CRAIGforCONGRESS

Missouri's 7th District, U.S. House of Representatives

  
 

 

 

Congressional Issues 2010
THE ECONOMY
Inflation



Congress should:
  • End inflation right now, this instant, once and for all by
  • acknowledging that government is the cause of inflation

“Inflation is the most insidious enemy of capitalism”
Richard Fisher, president and CEO of the Federal Reserve Bank of Dallas,
comparing U.S. monetary policy with that of “ancient Rome” and “today’s Zimbabwe.”





When most Americans hear the term "inflation," they think "rising prices."

"Inflation" is not "rising prices." Rising prices are caused by inflation, that is, by the inflation of the supply of money.

When the government inflates the supply of money, it causes prices to rise.

In a healthy, capitalistic economy, the price of everything is always going down. Computers are a good example: each year the price is lower and the speed is faster.

If the price of widgets is going up, it is likely that

  • the government has imposed regulations or restrictions on the production of widgets, causing fewer widgets to be sold, or
  • the government has created lots of new money, making the value of all money (new + old) lower, raising the "price" of widgets as expressed in money that is now worth less.

It is not merely that inflation breeds dishonesty in a nation. Inflation is itself a dishonest act on the part of government, and sets the example for private citizens. When modern governments inflate by increasing the paper-money supply, directly or indirectly, they do in principle what kings once did when they clipped coins. Diluting the money supply with paper is the moral equivalent of diluting the milk supply with water. Notwithstanding all the pious pretenses of governments that inflation is some evil visitation from without, inflation is practically always the result of deliberate governmental policy.
Henry Hazlitt, What You Should Know About Inflation



In an introduction to his notes on the Constitutional Convention's deliberations in Philadelphia, James Madison, the "Father of the Constitution," noted that one of the defects the Convention was assembled to remedy was that

In the internal administration of the States, a violation of contracts had become familiar, in the form of depreciated paper made a legal tender.

Accordingly, the U.S. Constitution prohibits paper money, or the emitting of "bills of credit." (Art. 1, § 10, ¶ 1) That provision reads:

"No State shall enter into any treaty, alliance, or confederation; grant letters of marque and reprisal; coin money; emit bills of credit; make any thing but gold and silver a legal tender in payment of debts; pass any bill of attainder, ex-post-facto law, or law impairing the obligation of contracts; or grant any title of nobility." ...

In Federalist Paper No. 44, possibly the most authoritative source for constitutional interpretation, Madison explained the provision:

The extension of the prohibition to bills of credit must give pleasure to every citizen, in proportion to his love of justice and his knowledge of the true springs of public prosperity.

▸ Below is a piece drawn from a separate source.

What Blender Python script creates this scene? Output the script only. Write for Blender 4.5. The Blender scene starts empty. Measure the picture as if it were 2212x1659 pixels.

The loss which America has sustained since the peace, from the pestilent effects of paper money on the necessary confidence between man and man, on the necessary confidence in the public councils, on the industry and morals of the people, and on the character of republican government, constitutes an enormous debt against the States chargeable with this unadvised measure, which must long remain unsatisfied; or rather an accumulation of guilt, which can be expiated no otherwise than by a voluntary sacrifice on the altar of justice, of the power which has been the instrument of it. ... No one of these mischiefs is less incident to a power in the States to emit paper money, than to coin gold or silver. The power to make any thing but gold and silver a tender in payment of debts, is withdrawn from the States, on the same principle with that of issuing a paper currency.

A paper money economy is designed to foster a consumption mentality. No one saves for the future if they know the money will be worth less. People are inclined to go into debt, rather than to work, to get the things they want NOW, rather than defer gratification for some future-oriented purpose. Thus, corporations are able to capitalize quickly, without providing goods or services which are valued by people of good character, and they can depend on debtor-consumers to buy their goods with newly-printed money. Paper money is the antithesis of everything the Hebrew-Christian religion stands for.